I now started writing fiendishly. Three a. m. became my new wake up time. In the Catholic faith, that is called ‘the mercy hour’. In my world, it was anything but merciful, but coffee helped.
Over the next three years, The Prophecy was nurtured and born.
After several months of querying agents and publishers and getting either no response or rejections, I decided to publish it myself. With the help of two reputable books on self-publishing, contacts with a couple of indie authors and a fair drain on my bank account, I had a publishing company, Sword and Arrow, and I had a book to publish.
It was pure magic, or divine intervention, that brought me to my editor, Jill Shultz. She taught me so much and through a strenuous editing process, helped me uncover the real story. She helped me turn The Prophecy from a ragamuffin book to a queen!
There are a few other people who have supported or helped me along the way and Team Uisneach has grown into a lovely group of darling people who both feed my ego and pull my feet back to earth. My advice is to find yourself cheerleaders and critics and build your own support team. Their contribution, expertise, friendship and support are invaluable. Much of your time as a writer is spent in solitude. Having a good team eases some of that loneliness as well as providing the encouragement you need to keep going.
I’m not sure when it happened, but one day I realized that not only had Briana gone through the tree portal, but I had as well. I had been given a challenge that my henny penny archetype thought it would use to show how badly I could fail at my dream, but which became instead, an entry into the world of my dreams and a fulfillment of my own destiny.

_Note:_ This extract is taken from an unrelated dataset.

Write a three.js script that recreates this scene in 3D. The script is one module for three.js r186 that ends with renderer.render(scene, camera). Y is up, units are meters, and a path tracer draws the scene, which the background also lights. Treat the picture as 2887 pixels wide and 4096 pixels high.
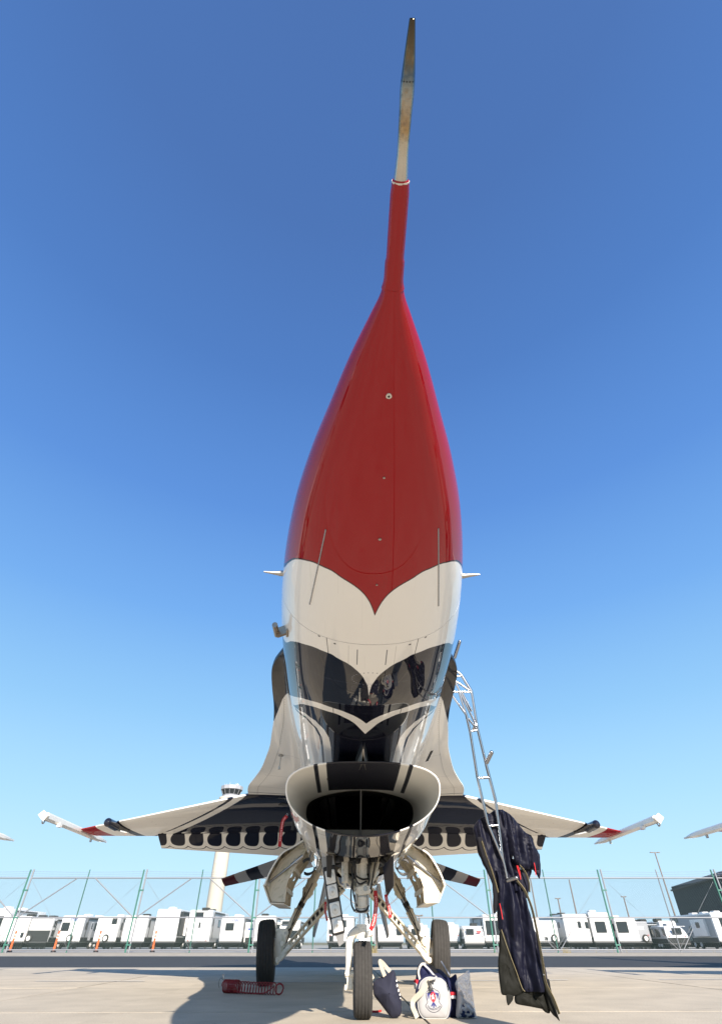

I know I am not the only would-be writer out there who has dreamed of writing a book but believed it was impossible. It is not. It’s not easy, it’s not cheap, and it does require heroic commitment and letting go of some of the things that stand in the way, but if you want to write a book bad enough, if it is important to your soul to do it, then you can. And you must. Begin today. What is the story of your soul that must be written? What is your Uisneach?